My understanding of what it was that people had, changed dramatically over time. Initially I thought anyone with a few weeks sobriety was amazing. I thought they must all be incredibly honest and on the program. Just shows in terms of character assessments and judgements about how people got on in the world outside, my ability was sadly lacking.

I had to take everything at face value based on my very limited experience. I found out that not everyone was a saint, nor was everyone even alcoholic. I learned to be selective about who I mixed with. Stick with the winners, and people have feet of clay were two applicable sayings.

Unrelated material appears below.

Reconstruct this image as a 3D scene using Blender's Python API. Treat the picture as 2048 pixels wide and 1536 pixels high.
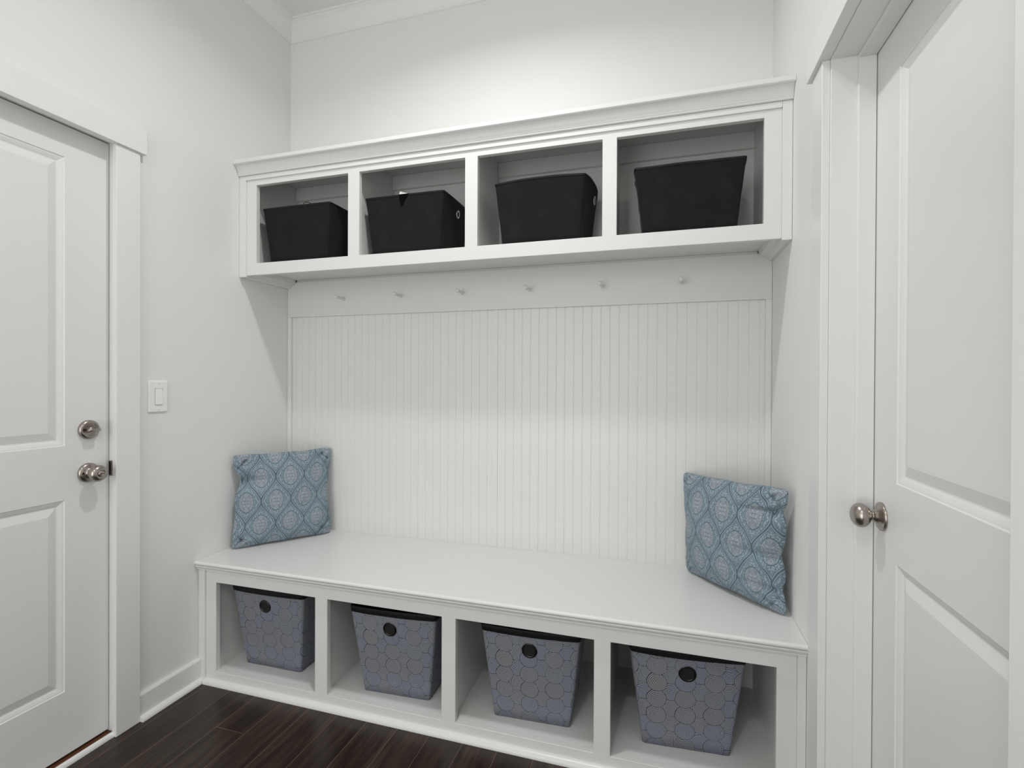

Learning who did what and why all took time and experience, neither of which I had when confronted with the question " do you want what we have".

There was something there, in some, maybe even most of the people that I saw with my naieve eyes. It was a way out, a spiritual way out perhaps, but a way out that appeared might work for me.

I was not in the least concerned with the behaviour of others at that time, but I was very concerned about my behaviour and I saw how it would have to change if I wanted what they..we.. had.